Un comité de travail sur le transport des matières dangereuses mis sur pied après la tragédie de Mégantic a été relégué aux oubliettes à l'arrivée au pouvoir des libéraux.

« Il est difficile d'obtenir une information en temps réel sur les matières dangereuses circulant au Québec pour tous les modes de transport. » C'est le ministère des Transports du Québec lui-même qui le déplore, et depuis bien avant l'accident tragique sur l'autoroute Métropolitaine.Il fait ce constat dans un document datant de 2013 et destiné à un comité de travail sur le transport des matières dangereuses. Or le gouvernement Couillard a passé à la trappe ce comité peu de temps après son arrivée au pouvoir.

La Table québécoise sur la sécurité ferroviaire et le transport de matières dangereuses avait été créée par le gouvernement Marois en décembre 2013, dans la foulée de la tragédie de Lac-Mégantic. Cette table réunissait des experts de trois ministères (Transports, Sécurité publique et Affaires municipales) et des représentants des associations municipales (UMQ et FQM).

Son mandat portait surtout sur le transport par rail. Mais le camionnage était également ciblé. À preuve, un état de situation présenté lors de la première rencontre de la Table en décembre 2013 précise que le transport des matières dangereuses se fait surtout sur les routes, dans une proportion de 70 % (contre 24 % sur les rails, 5 % par la voie maritime et 1 % par les airs).

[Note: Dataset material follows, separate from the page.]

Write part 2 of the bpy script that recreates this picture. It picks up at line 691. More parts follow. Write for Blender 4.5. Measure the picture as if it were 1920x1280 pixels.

Selon le même document, le transport des matières dangereuses représente 6 % de tous les déplacements interurbains par véhicule lourd. Il est impliqué dans 2 % des accidents au Québec (232 sur un total de 10 450 en 2012).

On y souligne que « c'est l'ensemble du cadre normatif qui diminue les risques d'accidents du transport routier, et pas seulement une réglementation en particulier : règles de circulation, réglementation spécifique aux véhicules lourds et cote de sécurité qui identifie les transporteurs et conducteurs à risque ».

C'est dans ce document que le MTQ s'avoue en manque d'information « en temps réel » sur le transport des matières dangereuses au Québec, que ce soit sur les rails ou sur les routes.

« BESOIN IMPORTANT À COMBLER »

Ce n'est pas le seul ministère à avoir soulevé cet enjeu au cours des dernières années. Dans la Politique québécoise sur la sécurité civile 2014-2024, le ministère de la Sécurité publique souligne la nécessité de « développer la connaissance » des risques associés à l'entreposage et au transport des matières dangereuses. Il s'agit même d'un « besoin important à combler », peut-on lire. Pour y arriver, le Ministère relève « l'importance de la contribution des gestionnaires ou des responsables des organisations » qui travaillent dans le domaine.

La Table québécoise sur la sécurité ferroviaire et le transport de matières dangereuses avait produit un rapport préliminaire au printemps 2014. Ce document, qui traitait surtout du transport par rail, selon des sources, n'a jamais été rendu public.

Le comité a cessé ses travaux après les élections d'avril 2014 qui ont porté au pouvoir les libéraux de Philippe Couillard. Elle devait produire un rapport final à la fin de 2014 ou au début de 2015.

LE PQ DÉNONCE, LE PLQ RÉPLIQUE

Le Parti québécois dénonce la disparition de ce comité de travail. Il s'explique difficilement pourquoi le gouvernement a pris cette décision. Les libéraux sourcillent. « Curieusement, ce n'était pas prioritaire pour le parti de l'opposition, et là, ça le devient » après l'accident sur l'autoroute Métropolitaine, a répliqué Armand Dubois, conseiller politique au cabinet du ministre des Transports, Jacques Daoust. Il a fait valoir que le PQ n'avait pas interpellé le gouvernement jusqu'ici au sujet des travaux de la Table.

Le gouvernement a décidé de mettre fin à ce comité, privilégiant « des interventions auprès des autorités fédérales pour améliorer la sécurité ferroviaire, qui relève beaucoup de Transports Canada », a expliqué Armand Dubois. Le lien entre le mandat de la Table et le transport routier de matières dangereuses est, selon lui, ténu.

L'accident qui a fait un mort cette semaine « a relancé la question du transport de ces matières-là. Il y aura une réflexion sérieuse là-dessus, une réflexion qui n'avait pas été faite avant en dépit de ce qui dit l'opposition », a plaidé M. Dubois. « Le ministre a demandé au Ministère de faire des propositions, en consultant les acteurs concernés. Et il veut éventuellement mettre en place des mesures. »

Comme le révélait La Presse plus tôt cette semaine, Jacques Daoust envisage d'interdire le transport de matières dangereuses aux heures de pointe.